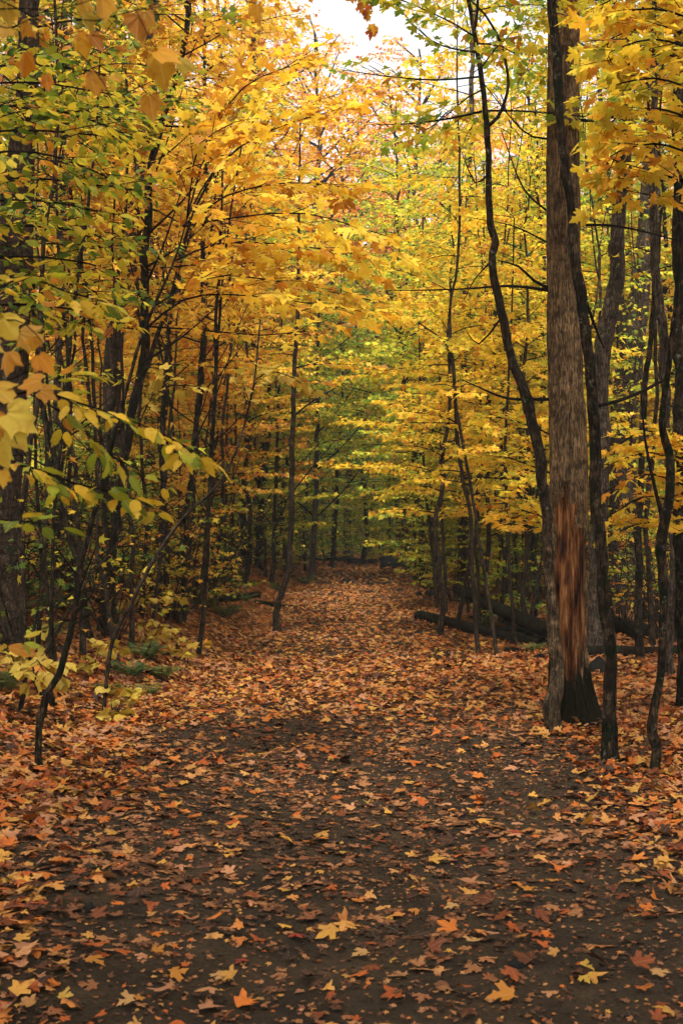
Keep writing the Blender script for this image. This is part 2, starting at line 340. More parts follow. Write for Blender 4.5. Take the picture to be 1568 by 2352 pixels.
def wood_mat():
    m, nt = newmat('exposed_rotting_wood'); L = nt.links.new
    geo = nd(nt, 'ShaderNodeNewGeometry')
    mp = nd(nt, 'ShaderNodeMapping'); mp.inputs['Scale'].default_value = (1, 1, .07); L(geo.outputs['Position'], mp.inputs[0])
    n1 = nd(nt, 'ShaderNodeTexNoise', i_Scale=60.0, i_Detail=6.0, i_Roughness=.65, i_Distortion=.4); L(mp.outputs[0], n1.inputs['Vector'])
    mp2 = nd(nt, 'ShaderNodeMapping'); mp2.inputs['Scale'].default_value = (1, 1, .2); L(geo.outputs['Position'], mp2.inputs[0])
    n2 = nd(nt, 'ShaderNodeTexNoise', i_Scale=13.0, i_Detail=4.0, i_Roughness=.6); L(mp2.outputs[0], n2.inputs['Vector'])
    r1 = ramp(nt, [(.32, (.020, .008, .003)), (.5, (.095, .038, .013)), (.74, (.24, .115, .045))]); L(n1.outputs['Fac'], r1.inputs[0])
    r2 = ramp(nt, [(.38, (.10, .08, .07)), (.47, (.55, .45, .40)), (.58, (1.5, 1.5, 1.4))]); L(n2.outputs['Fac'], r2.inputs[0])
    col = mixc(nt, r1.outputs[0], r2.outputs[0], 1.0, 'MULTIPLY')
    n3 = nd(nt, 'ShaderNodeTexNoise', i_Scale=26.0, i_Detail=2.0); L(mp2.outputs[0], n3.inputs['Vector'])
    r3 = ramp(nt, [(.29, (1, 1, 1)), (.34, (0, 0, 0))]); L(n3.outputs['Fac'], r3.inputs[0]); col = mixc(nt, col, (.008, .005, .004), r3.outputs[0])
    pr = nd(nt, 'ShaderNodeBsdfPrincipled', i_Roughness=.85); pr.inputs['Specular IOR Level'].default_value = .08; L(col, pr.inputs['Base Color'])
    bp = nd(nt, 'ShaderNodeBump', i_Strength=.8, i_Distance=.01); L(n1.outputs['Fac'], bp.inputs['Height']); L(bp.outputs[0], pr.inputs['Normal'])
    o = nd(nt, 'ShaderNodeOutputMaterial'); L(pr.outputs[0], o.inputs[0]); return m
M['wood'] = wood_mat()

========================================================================

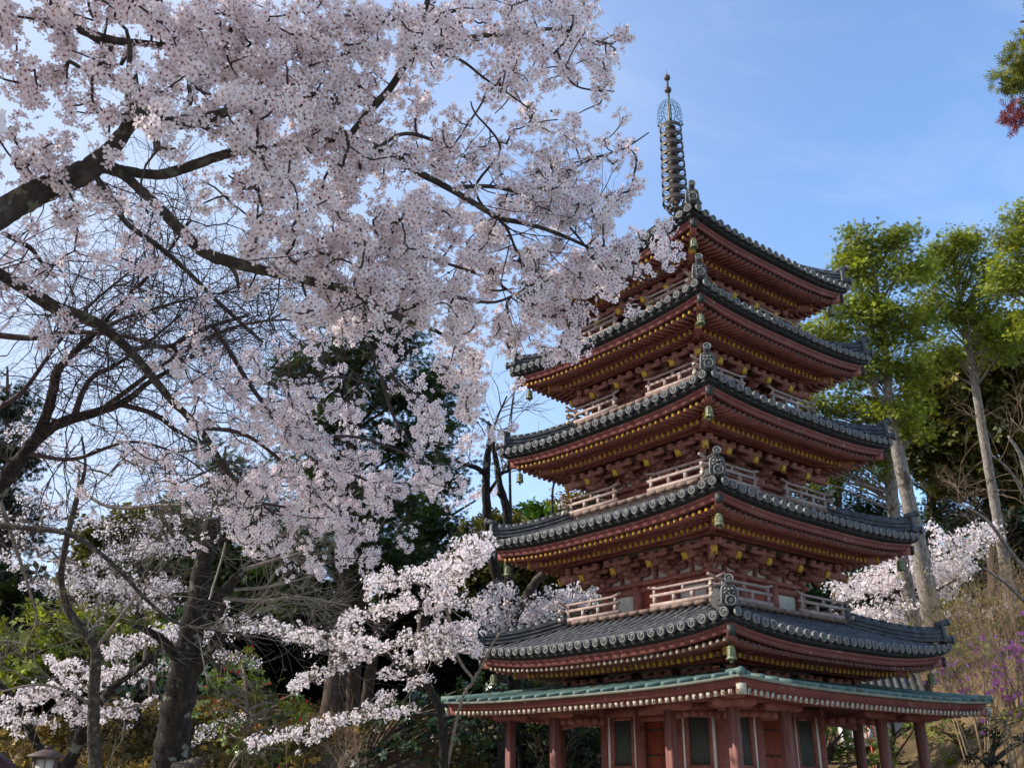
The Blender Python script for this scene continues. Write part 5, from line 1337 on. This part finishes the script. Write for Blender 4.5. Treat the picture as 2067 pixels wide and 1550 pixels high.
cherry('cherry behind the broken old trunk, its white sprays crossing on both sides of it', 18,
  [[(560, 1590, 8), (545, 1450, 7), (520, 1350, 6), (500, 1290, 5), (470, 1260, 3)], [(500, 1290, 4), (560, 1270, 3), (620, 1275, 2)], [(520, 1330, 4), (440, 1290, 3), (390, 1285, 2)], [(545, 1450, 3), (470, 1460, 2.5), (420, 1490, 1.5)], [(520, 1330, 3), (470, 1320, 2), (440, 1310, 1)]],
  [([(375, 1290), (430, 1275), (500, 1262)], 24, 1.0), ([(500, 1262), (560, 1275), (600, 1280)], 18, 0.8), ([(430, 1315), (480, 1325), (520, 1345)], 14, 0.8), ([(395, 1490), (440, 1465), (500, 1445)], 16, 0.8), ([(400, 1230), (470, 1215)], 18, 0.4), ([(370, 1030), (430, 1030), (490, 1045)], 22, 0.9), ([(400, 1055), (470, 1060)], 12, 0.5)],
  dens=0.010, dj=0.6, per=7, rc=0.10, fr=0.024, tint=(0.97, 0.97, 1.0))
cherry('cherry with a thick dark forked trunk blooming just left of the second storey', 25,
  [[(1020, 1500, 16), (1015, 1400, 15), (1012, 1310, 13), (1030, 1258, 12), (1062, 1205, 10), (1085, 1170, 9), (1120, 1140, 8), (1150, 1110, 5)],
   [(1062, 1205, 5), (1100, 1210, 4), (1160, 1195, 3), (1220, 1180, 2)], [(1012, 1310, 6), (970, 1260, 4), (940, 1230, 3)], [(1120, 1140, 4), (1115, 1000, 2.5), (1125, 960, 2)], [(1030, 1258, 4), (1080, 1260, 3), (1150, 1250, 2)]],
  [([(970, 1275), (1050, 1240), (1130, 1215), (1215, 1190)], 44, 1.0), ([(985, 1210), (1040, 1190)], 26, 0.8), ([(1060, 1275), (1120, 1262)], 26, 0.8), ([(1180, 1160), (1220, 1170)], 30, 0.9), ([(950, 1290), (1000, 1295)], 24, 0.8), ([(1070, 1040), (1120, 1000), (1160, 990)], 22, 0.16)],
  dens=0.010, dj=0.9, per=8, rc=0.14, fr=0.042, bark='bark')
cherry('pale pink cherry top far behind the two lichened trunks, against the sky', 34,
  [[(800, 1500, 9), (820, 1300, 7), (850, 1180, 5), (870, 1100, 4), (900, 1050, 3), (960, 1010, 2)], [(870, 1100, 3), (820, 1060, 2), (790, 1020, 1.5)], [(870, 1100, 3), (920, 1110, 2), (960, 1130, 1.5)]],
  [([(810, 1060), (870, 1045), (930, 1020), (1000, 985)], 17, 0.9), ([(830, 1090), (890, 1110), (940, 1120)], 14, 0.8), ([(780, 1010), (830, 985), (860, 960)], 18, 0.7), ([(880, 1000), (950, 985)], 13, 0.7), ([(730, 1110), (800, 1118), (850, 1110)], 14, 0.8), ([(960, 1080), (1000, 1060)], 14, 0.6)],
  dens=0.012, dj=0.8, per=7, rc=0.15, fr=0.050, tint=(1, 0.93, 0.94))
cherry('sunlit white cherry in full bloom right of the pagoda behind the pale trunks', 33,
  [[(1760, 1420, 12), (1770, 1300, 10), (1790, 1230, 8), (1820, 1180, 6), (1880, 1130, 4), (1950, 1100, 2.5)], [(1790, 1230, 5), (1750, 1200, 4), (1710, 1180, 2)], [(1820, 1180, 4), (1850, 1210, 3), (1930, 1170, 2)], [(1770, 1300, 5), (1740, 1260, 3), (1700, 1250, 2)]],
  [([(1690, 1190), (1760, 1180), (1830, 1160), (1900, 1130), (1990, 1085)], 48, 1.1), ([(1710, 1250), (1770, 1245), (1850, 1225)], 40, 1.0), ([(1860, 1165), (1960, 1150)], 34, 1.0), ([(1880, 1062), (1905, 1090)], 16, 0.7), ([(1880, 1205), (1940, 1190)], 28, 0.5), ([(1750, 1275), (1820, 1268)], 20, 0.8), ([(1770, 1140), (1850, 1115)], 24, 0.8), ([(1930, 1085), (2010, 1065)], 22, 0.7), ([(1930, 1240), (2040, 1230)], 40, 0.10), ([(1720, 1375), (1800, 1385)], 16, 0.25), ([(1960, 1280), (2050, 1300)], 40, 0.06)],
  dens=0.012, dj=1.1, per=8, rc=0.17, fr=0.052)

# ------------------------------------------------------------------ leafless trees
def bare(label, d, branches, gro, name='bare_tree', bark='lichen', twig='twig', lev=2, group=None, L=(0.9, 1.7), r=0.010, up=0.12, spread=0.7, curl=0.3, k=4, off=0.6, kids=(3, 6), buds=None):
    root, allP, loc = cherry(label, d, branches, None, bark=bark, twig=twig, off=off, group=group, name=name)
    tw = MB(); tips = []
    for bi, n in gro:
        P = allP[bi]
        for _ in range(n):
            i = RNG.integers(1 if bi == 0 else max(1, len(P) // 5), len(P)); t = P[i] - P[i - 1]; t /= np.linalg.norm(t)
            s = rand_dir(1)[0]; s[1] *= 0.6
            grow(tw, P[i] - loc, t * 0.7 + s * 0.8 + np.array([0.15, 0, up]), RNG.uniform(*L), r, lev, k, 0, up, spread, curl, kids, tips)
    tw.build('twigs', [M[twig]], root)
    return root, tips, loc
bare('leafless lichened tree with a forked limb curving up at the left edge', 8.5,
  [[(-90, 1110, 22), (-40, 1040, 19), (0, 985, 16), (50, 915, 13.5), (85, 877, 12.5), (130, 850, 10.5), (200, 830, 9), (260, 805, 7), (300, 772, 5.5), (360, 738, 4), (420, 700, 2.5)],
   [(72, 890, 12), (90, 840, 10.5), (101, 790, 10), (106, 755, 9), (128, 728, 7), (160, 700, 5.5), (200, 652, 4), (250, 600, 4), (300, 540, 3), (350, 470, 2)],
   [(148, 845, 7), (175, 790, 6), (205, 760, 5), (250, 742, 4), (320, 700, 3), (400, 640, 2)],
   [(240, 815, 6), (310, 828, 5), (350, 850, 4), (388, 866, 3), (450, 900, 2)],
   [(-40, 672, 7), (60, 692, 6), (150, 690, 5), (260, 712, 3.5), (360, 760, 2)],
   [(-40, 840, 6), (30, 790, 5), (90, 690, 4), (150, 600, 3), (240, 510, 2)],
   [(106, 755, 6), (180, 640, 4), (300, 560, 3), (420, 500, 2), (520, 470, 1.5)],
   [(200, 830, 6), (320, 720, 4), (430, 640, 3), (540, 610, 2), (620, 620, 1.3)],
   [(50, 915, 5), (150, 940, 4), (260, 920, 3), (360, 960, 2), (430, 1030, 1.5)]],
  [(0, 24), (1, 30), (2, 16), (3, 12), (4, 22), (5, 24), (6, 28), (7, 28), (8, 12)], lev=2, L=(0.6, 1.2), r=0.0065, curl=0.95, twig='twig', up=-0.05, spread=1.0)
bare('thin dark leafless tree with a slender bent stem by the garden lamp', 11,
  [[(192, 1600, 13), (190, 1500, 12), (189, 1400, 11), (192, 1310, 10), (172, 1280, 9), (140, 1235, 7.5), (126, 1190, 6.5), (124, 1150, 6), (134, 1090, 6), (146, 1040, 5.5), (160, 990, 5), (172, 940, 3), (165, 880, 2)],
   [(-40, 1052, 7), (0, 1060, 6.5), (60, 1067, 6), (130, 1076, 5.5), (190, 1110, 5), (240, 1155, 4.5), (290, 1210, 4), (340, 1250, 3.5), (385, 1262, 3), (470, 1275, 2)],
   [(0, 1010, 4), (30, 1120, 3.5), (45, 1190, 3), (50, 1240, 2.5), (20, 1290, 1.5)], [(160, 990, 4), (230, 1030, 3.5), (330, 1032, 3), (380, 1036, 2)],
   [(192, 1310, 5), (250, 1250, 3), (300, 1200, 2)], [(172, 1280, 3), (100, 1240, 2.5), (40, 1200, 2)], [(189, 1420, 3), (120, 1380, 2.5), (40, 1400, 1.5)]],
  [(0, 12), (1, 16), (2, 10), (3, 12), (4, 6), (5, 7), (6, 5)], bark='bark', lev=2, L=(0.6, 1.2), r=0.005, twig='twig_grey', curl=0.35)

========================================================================

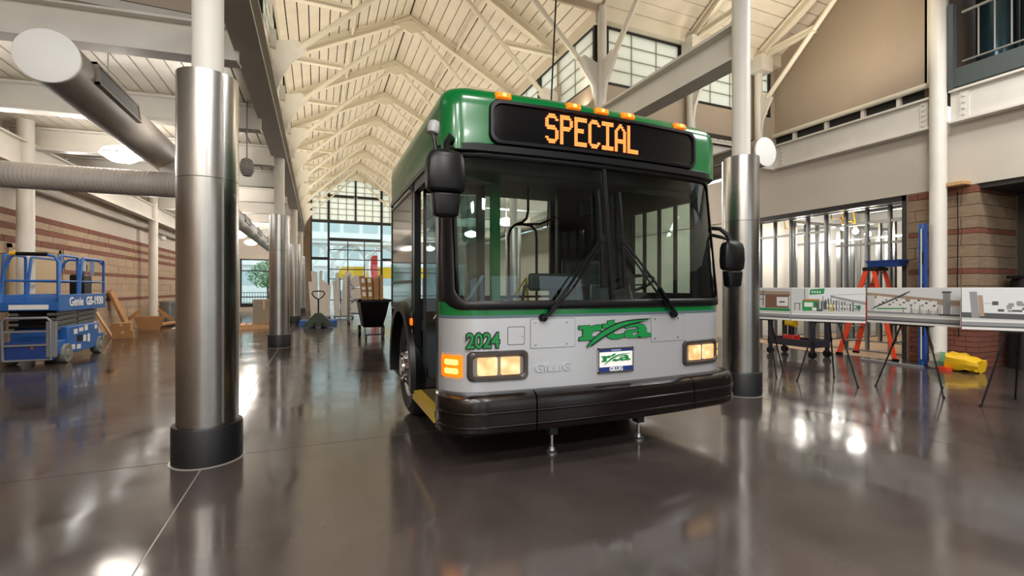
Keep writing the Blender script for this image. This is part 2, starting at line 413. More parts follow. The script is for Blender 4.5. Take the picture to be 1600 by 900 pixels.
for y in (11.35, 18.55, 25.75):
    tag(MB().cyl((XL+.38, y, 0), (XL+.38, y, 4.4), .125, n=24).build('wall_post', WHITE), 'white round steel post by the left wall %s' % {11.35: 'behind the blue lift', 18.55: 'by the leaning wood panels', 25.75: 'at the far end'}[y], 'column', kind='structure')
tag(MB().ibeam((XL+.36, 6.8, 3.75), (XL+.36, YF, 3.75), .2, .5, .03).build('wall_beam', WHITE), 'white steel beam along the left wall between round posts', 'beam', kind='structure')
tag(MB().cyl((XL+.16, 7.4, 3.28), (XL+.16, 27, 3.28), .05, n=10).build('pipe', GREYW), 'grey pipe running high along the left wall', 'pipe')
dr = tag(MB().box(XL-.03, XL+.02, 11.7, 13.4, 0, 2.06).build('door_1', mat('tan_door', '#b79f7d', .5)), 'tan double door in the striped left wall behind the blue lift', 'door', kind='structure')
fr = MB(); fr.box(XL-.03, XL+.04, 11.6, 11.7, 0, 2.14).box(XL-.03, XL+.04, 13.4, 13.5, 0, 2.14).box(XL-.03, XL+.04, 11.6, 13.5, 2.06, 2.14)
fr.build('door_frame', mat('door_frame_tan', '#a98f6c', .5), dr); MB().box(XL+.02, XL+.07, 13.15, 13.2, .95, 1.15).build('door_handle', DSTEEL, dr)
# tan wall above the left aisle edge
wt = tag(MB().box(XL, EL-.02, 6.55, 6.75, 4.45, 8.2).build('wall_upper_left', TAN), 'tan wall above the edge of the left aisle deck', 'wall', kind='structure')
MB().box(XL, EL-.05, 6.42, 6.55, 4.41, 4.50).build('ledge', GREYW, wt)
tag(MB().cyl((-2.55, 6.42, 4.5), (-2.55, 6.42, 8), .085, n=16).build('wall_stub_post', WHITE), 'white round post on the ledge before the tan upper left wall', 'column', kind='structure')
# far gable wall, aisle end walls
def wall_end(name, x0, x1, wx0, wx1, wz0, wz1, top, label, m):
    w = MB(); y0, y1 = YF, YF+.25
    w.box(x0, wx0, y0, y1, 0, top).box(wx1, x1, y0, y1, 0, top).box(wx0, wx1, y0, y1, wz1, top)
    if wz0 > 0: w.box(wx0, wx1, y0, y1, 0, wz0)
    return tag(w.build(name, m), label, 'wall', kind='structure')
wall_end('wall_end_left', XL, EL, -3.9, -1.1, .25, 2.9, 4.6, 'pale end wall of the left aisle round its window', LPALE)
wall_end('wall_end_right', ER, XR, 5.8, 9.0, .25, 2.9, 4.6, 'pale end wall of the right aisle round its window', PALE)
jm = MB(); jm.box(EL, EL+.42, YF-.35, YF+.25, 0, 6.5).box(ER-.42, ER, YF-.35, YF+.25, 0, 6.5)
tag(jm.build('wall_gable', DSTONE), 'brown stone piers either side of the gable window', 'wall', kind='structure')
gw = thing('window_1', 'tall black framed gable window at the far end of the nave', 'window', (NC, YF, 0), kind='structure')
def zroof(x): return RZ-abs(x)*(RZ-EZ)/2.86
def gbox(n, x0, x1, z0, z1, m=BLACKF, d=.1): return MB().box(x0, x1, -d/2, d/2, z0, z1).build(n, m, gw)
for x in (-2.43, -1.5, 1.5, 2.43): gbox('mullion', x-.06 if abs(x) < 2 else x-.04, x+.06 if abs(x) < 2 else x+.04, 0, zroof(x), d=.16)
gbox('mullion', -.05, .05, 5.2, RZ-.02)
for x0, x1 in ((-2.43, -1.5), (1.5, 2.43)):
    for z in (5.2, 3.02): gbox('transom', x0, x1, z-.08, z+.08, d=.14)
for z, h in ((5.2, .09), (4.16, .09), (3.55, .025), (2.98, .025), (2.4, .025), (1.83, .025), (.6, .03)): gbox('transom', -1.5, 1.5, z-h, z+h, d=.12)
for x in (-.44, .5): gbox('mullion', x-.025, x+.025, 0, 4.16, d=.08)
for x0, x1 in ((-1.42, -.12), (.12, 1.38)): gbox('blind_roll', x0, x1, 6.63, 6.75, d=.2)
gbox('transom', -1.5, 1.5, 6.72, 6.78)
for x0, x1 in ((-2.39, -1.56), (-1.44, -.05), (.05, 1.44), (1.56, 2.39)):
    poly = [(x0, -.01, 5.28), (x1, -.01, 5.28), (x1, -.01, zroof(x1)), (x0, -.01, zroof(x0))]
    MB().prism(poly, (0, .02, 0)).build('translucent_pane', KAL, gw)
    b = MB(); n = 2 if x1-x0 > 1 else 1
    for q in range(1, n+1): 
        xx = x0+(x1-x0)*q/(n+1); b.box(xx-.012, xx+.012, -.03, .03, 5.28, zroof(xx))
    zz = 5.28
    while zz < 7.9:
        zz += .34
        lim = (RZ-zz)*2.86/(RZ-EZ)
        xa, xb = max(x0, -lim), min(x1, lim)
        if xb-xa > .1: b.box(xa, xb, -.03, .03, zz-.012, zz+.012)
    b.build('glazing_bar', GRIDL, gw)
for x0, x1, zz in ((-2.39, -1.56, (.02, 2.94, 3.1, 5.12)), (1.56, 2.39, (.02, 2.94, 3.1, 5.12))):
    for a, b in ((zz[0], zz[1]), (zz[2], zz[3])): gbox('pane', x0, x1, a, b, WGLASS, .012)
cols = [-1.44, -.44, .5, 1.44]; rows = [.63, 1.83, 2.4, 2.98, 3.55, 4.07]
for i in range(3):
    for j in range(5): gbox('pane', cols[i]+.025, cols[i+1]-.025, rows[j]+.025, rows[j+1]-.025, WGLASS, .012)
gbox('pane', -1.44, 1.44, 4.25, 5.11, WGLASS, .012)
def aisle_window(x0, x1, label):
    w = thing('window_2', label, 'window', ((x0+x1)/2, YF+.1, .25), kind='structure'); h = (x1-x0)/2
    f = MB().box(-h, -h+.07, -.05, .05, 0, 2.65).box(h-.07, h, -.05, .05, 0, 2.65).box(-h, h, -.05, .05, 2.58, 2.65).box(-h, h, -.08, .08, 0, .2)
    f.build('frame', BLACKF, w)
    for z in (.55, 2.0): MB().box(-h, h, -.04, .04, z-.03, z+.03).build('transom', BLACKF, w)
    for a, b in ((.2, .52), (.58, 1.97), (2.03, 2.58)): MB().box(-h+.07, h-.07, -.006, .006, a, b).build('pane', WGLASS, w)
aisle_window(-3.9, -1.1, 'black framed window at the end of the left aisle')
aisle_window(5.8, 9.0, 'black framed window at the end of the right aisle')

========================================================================

◆ WORK TO BE COMPLETED: Take the lines from the line with "by 900 pixels." through the line with "deck', 'wall', kind='structure')", both ends included, and give them again exactly, with nothing else.

◆ RIGHT ANSWER:
Keep writing the Blender script for this image. This is part 2, starting at line 413. More parts follow. The script is for Blender 4.5. Take the picture to be 1600 by 900 pixels.
for y in (11.35, 18.55, 25.75):
    tag(MB().cyl((XL+.38, y, 0), (XL+.38, y, 4.4), .125, n=24).build('wall_post', WHITE), 'white round steel post by the left wall %s' % {11.35: 'behind the blue lift', 18.55: 'by the leaning wood panels', 25.75: 'at the far end'}[y], 'column', kind='structure')
tag(MB().ibeam((XL+.36, 6.8, 3.75), (XL+.36, YF, 3.75), .2, .5, .03).build('wall_beam', WHITE), 'white steel beam along the left wall between round posts', 'beam', kind='structure')
tag(MB().cyl((XL+.16, 7.4, 3.28), (XL+.16, 27, 3.28), .05, n=10).build('pipe', GREYW), 'grey pipe running high along the left wall', 'pipe')
dr = tag(MB().box(XL-.03, XL+.02, 11.7, 13.4, 0, 2.06).build('door_1', mat('tan_door', '#b79f7d', .5)), 'tan double door in the striped left wall behind the blue lift', 'door', kind='structure')
fr = MB(); fr.box(XL-.03, XL+.04, 11.6, 11.7, 0, 2.14).box(XL-.03, XL+.04, 13.4, 13.5, 0, 2.14).box(XL-.03, XL+.04, 11.6, 13.5, 2.06, 2.14)
fr.build('door_frame', mat('door_frame_tan', '#a98f6c', .5), dr); MB().box(XL+.02, XL+.07, 13.15, 13.2, .95, 1.15).build('door_handle', DSTEEL, dr)
# tan wall above the left aisle edge
wt = tag(MB().box(XL, EL-.02, 6.55, 6.75, 4.45, 8.2).build('wall_upper_left', TAN), 'tan wall above the edge of the left aisle deck', 'wall', kind='structure')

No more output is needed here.